Bekanntgeworden sind auch andere Fälle, so der Fall des Paters Reichenberger. Es gibt amerikanische Staatsbürger — es gibt deren sogar sehr viele - die die Besatzungspolitik, die hier getrieben worden ist, nicht für der Weisheit letzten Schluß halten, und es gibt einige, die das sehr laut in Deutschland zum Ausdruck gebracht haben, und diese Kritik ist den Amerikanern dann äußerst unerwünscht. Was macht man dann? Man reagiert polizeistaatlich, — man setzt sie auf die Schwarze Liste; und die Betreffenden können nicht mehr nach Deutschland kommen.

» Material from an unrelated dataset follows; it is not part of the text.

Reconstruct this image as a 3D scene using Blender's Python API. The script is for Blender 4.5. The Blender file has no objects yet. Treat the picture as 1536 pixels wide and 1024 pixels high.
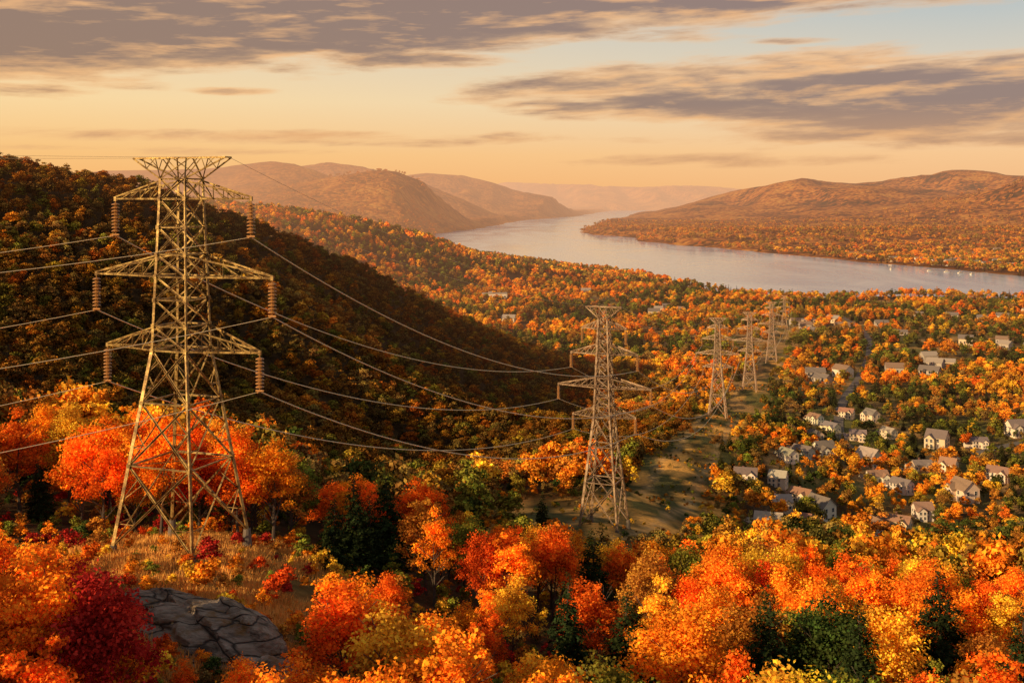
import bpy, math, random
import numpy as np
from mathutils import Vector, Matrix
random.seed(7); rng=np.random.default_rng(7)
F=1647.0; CZ=120.0
sc=bpy.context.scene
COL=sc.collection
sc.view_settings.view_transform='Standard'
# ---------------------------------------------------------------- noise
def _h(i,j,s):
    v=np.sin(i*127.1+j*311.7+s*74.7)*43758.5453
    return v-np.floor(v)
def vnoise(x,y,s=0):
    xi=np.floor(x); yi=np.floor(y); xf=x-xi; yf=y-yi
    u=xf*xf*(3-2*xf); v=yf*yf*(3-2*yf)
    return (_h(xi,yi,s)*(1-u)+_h(xi+1,yi,s)*u)*(1-v)+(_h(xi,yi+1,s)*(1-u)+_h(xi+1,yi+1,s)*u)*v
def fbm(x,y,s=0,o=4):
    r=0;a=.5;t=0
    for k in range(o):
        r=r+a*vnoise(x*2**k,y*2**k,s+k); t+=a; a*=.5
    return r/t
# ---------------------------------------------------------------- terrain
CP=np.array([
(0,-60,112),(0,0,109),(-80,0,110),(80,0,106),(0,30,96),(-60,30,98),(60,30,94),
(-25,60,89),(-50,60,88),(0,60,81),(40,60,80),(-30,85,86.3),(-45,85,85),(-18,88,84.5),(-32.5,110,86),(-46,112,84),(-20,116,82),(-36,122,82.5),
(-5,100,76),(20,100,72),(60,100,72),(-70,110,85),(-110,130,92),
(-60,150,80),(-30,150,75),(-5,150,68),(20,150,63),(60,150,60),(100,150,60),
(17,203,61),(0,210,58),(-30,200,62),(-80,200,76),(40,203,54),(70,210,42),(100,210,42),
(-117,250,84),(-60,260,62),(-20,260,50),(25,260,53),(55,260,38),(100,260,26),
(48,330,43),(30,330,41),(0,330,37),(-30,330,38),(-80,330,60),(75,330,30),(100,330,15),(130,350,12),
(68,390,36),(85,454,32),(68,454,31),(50,454,28),(20,454,24),(-20,454,34),(-80,440,75),(112,454,20),(140,454,11),
(124,573,21),(173,732,12),(250,1000,4),(95,560,20),
(-200,430,131),(-162,470,125),(-116,520,104),(-78,560,83),(-52,580,66),(-25,600,50),(12,620,33),(43,640,16),
(-200,350,112),(-150,350,95),(-100,400,82),(-60,450,62),(-20,500,42),(10,540,28),
(-270,430,142),(-340,290,200),(-250,190,100),(-400,500,150),(-450,300,190),(-260,300,130),  # high rise here is out of view, added to shade the hill face
(-200,560,95),(-300,700,60),(-100,700,40),(0,760,14),(80,700,12),(-200,900,30),
(200,400,11),(300,500,11),(150,500,11),(200,700,10),(400,600,12),(300,1000,6),(600,1000,7),(0,1000,9),(100,1200,5),(400,1250,2),(700,1200,3),(250,450,11),(160,380,11),
(-290,1300,98),(-211,1400,90),(-153,1500,74),(-85,1600,48),(-8,1600,18),(-100,1250,22),(-300,1150,70),(-450,1300,110),
(-400,2000,60),(-200,2300,10),(0,2000,4),(-600,1600,120),(-600,2500,60),
(1500,1000,10),(1500,100,40),(300,100,66),(300,250,25),(400,0,100),(-1500,1000,120),(-1500,3000,60),(0,3000,3),(1500,3000,10),(0,6000,5),(2500,8000,8),(-2500,8000,8),(0,20000,5),
(0,-600,110),(1500,-600,80),(-1500,-600,120)],float)
_d=np.sqrt(((CP[:,None,:2]-CP[None,:,:2])**2).sum(-1))
_n=len(CP); A=np.zeros((_n+1,_n+1)); A[:_n,:_n]=_d-np.eye(_n)*1.5; A[:_n,_n]=1; A[_n,:_n]=1
W=np.linalg.solve(A,np.append(CP[:,2],0))
def rbf(x,y):
    sh=x.shape; x=x.ravel(); y=y.ravel(); out=np.full(x.shape,W[-1])
    for k in range(_n): out+=W[k]*np.sqrt((x-CP[k,0])**2+(y-CP[k,1])**2+9)
    return out.reshape(sh)
RIV=np.array([(1500,1200),(1000,1280),(658,1330),(484,1370),(370,1345),(290,1370),(245,1500),(199,1700),(78,1980),(-109,2500),(-270,3450),
(-260,3900),(-130,4706),(80,6588),(440,7905),(1146,12500),(1900,12500),(1000,8000),(500,5989),(268,4392),(265,3952),(400,3407),(366,3137),(483,2823),(573,2470),(656,2196),(743,1937),(801,1718),(1100,1560),(1500,1450)],float)
def rsdf(x,y):
    sh=x.shape; x=x.ravel(); y=y.ravel()
    d=np.full(x.shape,1e9); ins=np.zeros(x.shape,bool)
    for k in range(len(RIV)):
        a=RIV[k]; b=RIV[(k+1)%len(RIV)]; e=b-a
        t=np.clip(((x-a[0])*e[0]+(y-a[1])*e[1])/(e@e),0,1)
        d=np.minimum(d,np.hypot(x-a[0]-t*e[0],y-a[1]-t*e[1]))
        c=((a[1]>y)!=(b[1]>y))
        with np.errstate(all='ignore'):
            xi=(b[0]-a[0])*(y-a[1])/(b[1]-a[1]+1e-12)+a[0]
        ins^=(c&(x<xi))
    s=np.where(ins,-d,d)+(fbm(x/140,y/140,33,3)-.5)*np.clip((y-1000)/1500,.15,1)*70
    return s.reshape(sh)
RID=[ (5200,800,[(-200,270),(60,262),(150,256),(250,254),(320,250),(400,241),(440,246),(480,256),(530,274),(580,292),(640,312),(700,332),(735,340)]),
 (4500,550,[(300,300),(400,284),(470,270),(525,262),(560,257),(590,257),(630,271),(670,296),(705,320),(735,338)]),
 (6400,600,[(380,262),(440,250),(490,243),(540,249),(600,262),(640,275),(700,300),(760,330)]),
 (8200,700,[(560,290),(600,266),(640,260),(690,262),(740,274),(780,287),(830,296),(900,303),(940,314)]),
 (15000,1500,[(600,300),(700,283),(760,273),(840,276),(900,278),(960,281),(1040,277),(1110,282),(1180,294),(1300,300)]),
 (6300,1300,[(930,326),(1000,313),(1050,303),(1100,289),(1150,274),(1190,267),(1240,269),(1290,275),(1340,271),(1380,262),(1440,254),(1490,255),(1536,262),(1650,270),(1900,290)]),
 (4500,900,[(1200,345),(1290,330),(1350,315),(1430,296),(1500,274),(1560,259),(1650,250),(1900,270)])]
def H(x,y):
    x=np.asarray(x,float); y=np.asarray(y,float)
    b=rbf(x,y)
    far=np.clip((y-2300)/900,0,1); far=far*far*(3-2*far)
    b=b*(1-far)+far*(6+34*fbm(x/450,y/450,3))
    sd=rsdf(x,y)
    b=np.maximum(b,1.0)
    n=fbm(x/420,y/420,11,4)
    h4=b**4
    for (d,w,pts) in RID:
        X=np.array([(p[0]-768)/F*d for p in pts]); Z=np.array([max(0,CZ-(p[1]-300)/F*d) for p in pts])
        z=np.interp(x,X,Z,left=0,right=0)
        yy=y+ (fbm(x/300,y/900,21,3)-.5)*w*1.0
        q=np.exp(-(np.abs(yy-d)/w)**1.5)
        h4=h4+(z*q*(1+.08*(n-.5)))**4
    h=h4**.25
    amp=np.clip((y-250)/1200,0.0,1)
    h=h+(fbm(x/60,y/60,5,3)-.5)*(.8+4*amp*(h>12)*np.clip((4500-y)/1500,.0,1))
    sp_=np.maximum(sd,0)
    bank=np.where(sd>0,0.4+.10*sp_+.0014*sp_**2+.002*sp_**2*np.clip((y-2500)/1000,0,1),-.15*np.abs(sd)-0.2)
    bank=np.maximum(bank,-6)
    h=np.where(y>900,np.minimum(h,bank),h)
    return h
def H1(x,y): return float(H(np.array([x]),np.array([y]))[0])
TW=[(-33.1,110,-20),(17,203,-22),(85,454,-16),(124,573,-17),(173,732,-17),(248,1000,-17)]
ROW=np.array([(-5,160),(17,203),(51,330),(85,454),(124,573),(173,732),(248,1000)],float)
def rowd(x,y):
    d=np.full(np.shape(x),1e9)
    for k in range(len(ROW)-1):
        a=ROW[k];b=ROW[k+1];e=b-a
        t=np.clip(((x-a[0])*e[0]+(y-a[1])*e[1])/(e@e),0,1)
        d=np.minimum(d,np.hypot(x-a[0]-t*e[0],y-a[1]-t*e[1]))
    return d
def meadow(x,y):
    a=rowd(x,y)
    m=np.hypot((x-8)/1.05,(y-222)/1.9)+1.
    return np.minimum(a,m)+6*(fbm(x/16,y/16,57,3)-.5)
# ---------------------------------------------------------------- material helpers
class NT:
    def __init__(s,nt): s.nt=nt; nt.nodes.clear()
    def n(s,t,**k):
        o=s.nt.nodes.new(t)
        for a,b in k.items(): setattr(o,a,b)
        return o
    def set(s,sock,v):
        if isinstance(v,bpy.types.NodeSocket): s.nt.links.new(v,sock)
        else: sock.default_value=v
    def m(s,op,*a,clamp=False):
        o=s.n('ShaderNodeMath',operation=op); o.use_clamp=clamp
        for i,v in enumerate(a): s.set(o.inputs[i],v)
        return o.outputs[0]
    def vm(s,op,*a):
        o=s.n('ShaderNodeVectorMath',operation=op)
        for i,v in enumerate(a): s.set(o.inputs[i],v)
        return o.outputs['Value'] if op in('LENGTH','DOT_PRODUCT') else o.outputs[0]
    def mix(s,f,a,b,bt='MIX'):
        o=s.n('ShaderNodeMix',data_type='RGBA',blend_type=bt)
        s.set(o.inputs[0],f)
        for i,v in ((6,a),(7,b)):
            if isinstance(v,tuple) and len(v)==3: v=v+(1,)
            s.set(o.inputs[i],v)
        return o.outputs[2]
    def ramp(s,f,els):
        o=s.n('ShaderNodeValToRGB'); cr=o.color_ramp
        while len(cr.elements)<len(els): cr.elements.new(.5)
        for e,(p,c) in zip(cr.elements,els): e.position=p; e.color=(c if len(c)==4 else c+(1,))
        s.set(o.inputs[0],f); return o.outputs[0]
    def sstep(s,v,a,b):
        o=s.n('ShaderNodeMapRange',interpolation_type='SMOOTHSTEP'); s.set(o.inputs[0],v); o.inputs[1].default_value=a; o.inputs[2].default_value=b; return o.outputs[0]
    def noise(s,vec,scale,detail=4,rough=.55,dist=0):
        o=s.n('ShaderNodeTexNoise'); s.set(o.inputs['Vector'],vec); s.set(o.inputs['Scale'],scale)
        o.inputs['Detail'].default_value=detail; o.inputs['Roughness'].default_value=rough; o.inputs['Distortion'].default_value=dist
        return o.outputs['Fac']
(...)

So werden sie mundtot gemacht und so werden ihre Bürgerrechte beschnitten.
Ich habe dann eine sehr schwerwiegende Frage, Herr Innenminister, die nicht in unserer Interpellation steht, weil ich erst später angeregt wurde, diese Frage zu stellen. Mir wurde von ernsthafter Seite versichert, daß die Schwarzen Listen nicht nur Paß-und Visenlisten seien, sondern die Schwarzen Listen seien auch Verhaftungslisten für den Fall, nun, sagen wir, ernsthafter Komplikationen in Europa. Diese Frage bedarf der Aufklärung. Wenn das wahr wäre, dann wäre die Willkür, mit der hier vorgegangen wird, doppelt unverantwortlich. Denn viele der Menschen, die auf den Listen stehen, würden in jenem Falle x in äußerste Gefahr, in Lebensgefahr geraten. Es ist notwendig, das aufzuklären, und, wenn es zutrifft, mit um so größerer Energie gegen das System der Schwarzen Listen anzugehen. Wenn es zutrifft, dann wird hier
leichtfertig mit dem Leben von Menschen gespielt, so leichtfertig, wie es nur in einer Diktatur möglich ist. Wir müssen energisch dagegen protestieren und um so mehr verlangen, daß die deutschen Stellen bei der Aufstellung dieser Listen gefragt werden und daß die Listen überhaupt im Maße des Möglichen verschwinden.